Why we need a long-term plan to fix the crisis in rural housing

Rt Revd Dr Guli Francis-Dehqani , 01 July 2024

Rural Housing Week is a time to celebrate the many wonderful rural communities up and down the UK. But it’s also a time to remind ourselves of the challenges facing those same communities. Between 2020 and 2023, rural social housing waiting lists grew by 20%, compared with 14% in urban areas. And the numbers don’t always convey the very human pain of communities disrupted, young people unable to put down roots, and long-time residents squeezed out by rising living costs.

As the Church of England’s Lead Bishop for Housing, I’m determined to see this trend reversed so that our rural communities can thrive. I’ve seen the challenges first hand: my diocese of Chelmsford is one of the most varied in England, stretching from the London Borough of Newham all the way to the north Essex coastline. The housing shortage is often perceived as starting and ending in cities, but the rural communities in my diocese are suffering too.

We know that there is a shortage of housing, especially affordable and social housing, across the board. Rural communities can face particular challenges pushing through much-needed housing developments. But it’s not just a question of quantity. For our rural communities to flourish, we need housing which is high-quality, affordable, and adapted to those who need it.

In 2021, the Archbishops’ Commission on Housing, Church and Community recognised this fact. Coming Home, the final report from the Commission, recommended that quality housing should have five attributes: that it should be sustainable, safe, stable, sociable and satisfying.

I believe that this vision of good homes for all is possible and would make a real difference in rural communities. But it won’t be easy to achieve: it will take time, political courage, and a cross-party commitment to a housing system which works.

We need:

  • A joined-up approach: The deep roots of the UK’s housing crisis demand a coherent response. Too often, the government of the day has responded to the housing crisis with short-term, piecemeal policies. We can only hope to end the crisis through a system-wide approach which takes into account all areas, all tenures, and all parts of our housing system.
  • To think long-term: Need is urgent, and progress is essential. A strategy must be long-term. The housing crisis has been deepening for decades and it will take just as long to reimagine and recreate a just housing settlement for everyone in England.
  • To achieve quality and community as well as quantity: Rural communities know better than anyone the value of close-knit communities. The homes we build need to be high-quality, suited to those that are living in them, and they should enable flourishing relationships.

With the Archbishop of Canterbury, I was recently pleased to launch the Homes for All campaign, which set out a strategy to change the conversation on housing.
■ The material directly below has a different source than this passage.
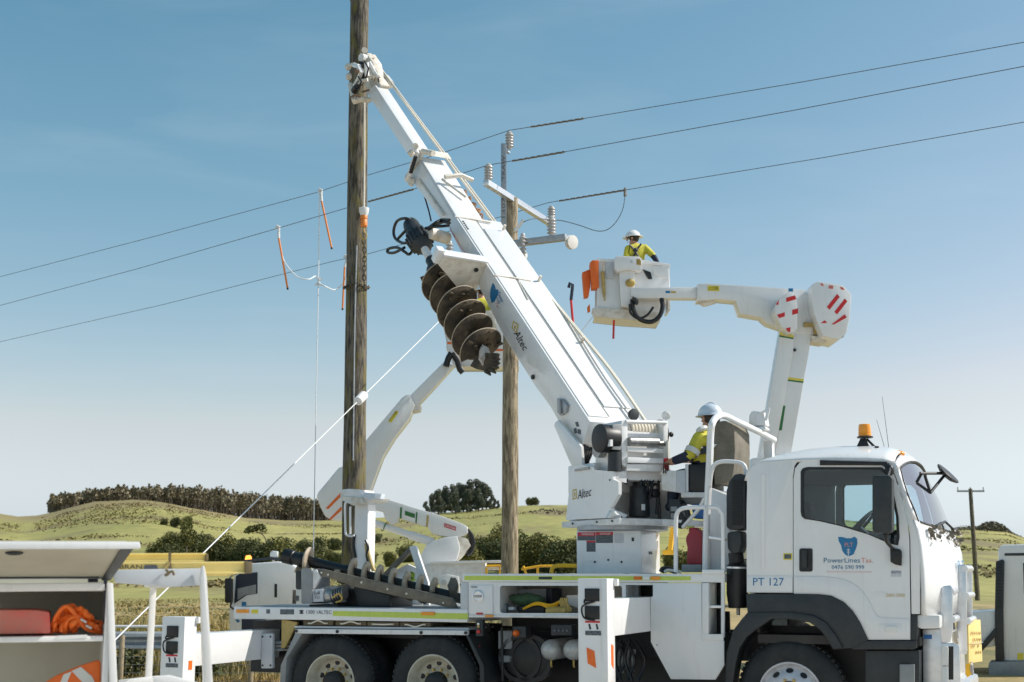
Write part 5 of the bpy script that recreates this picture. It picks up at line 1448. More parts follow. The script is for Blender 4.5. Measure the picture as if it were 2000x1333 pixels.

It’s endorsed by the National Housing Federation, among others. The report doesn’t offer another set of policy recommendations, but instead argues that we need a unified vision for what ‘good’ looks like for England’s homes, a strategy to achieve the vision, and a robust accountability mechanism to hold successive governments to account.

For an ambitious long-term strategy to outlast the push and pull of short-term politics, we need the commitment of all our main political parties, and a governance mechanism that reflects this. Our report suggests that a possible accountability mechanism could be to create a Housing Strategy Committee, modelled on the Climate Change Committee, to provide annual reports to Parliament on progress and to hold the government to account.

The Church of England is playing its part as well. Spurred on by the Coming Home report, the Church Commissioners have been seeking to accelerate their delivery of rural affordable housing across the country. They were actively progressing 19 rural exception sites in 2023, with the potential to deliver 250 homes, and 55 more sites are in the pipeline. Several dioceses, like Truro and Leeds, are also bringing forward a number of sites for affordable housing. But the Church can’t deliver change on its own: it needs everyone working together.

The crisis in rural housing is urgent. But we can’t fix it without a long-term, cross-party political commitment to courageous action. This Rural Housing Week, I urge all parties to rise to the challenge, and commit to long-term, coherent action to transform our housing system.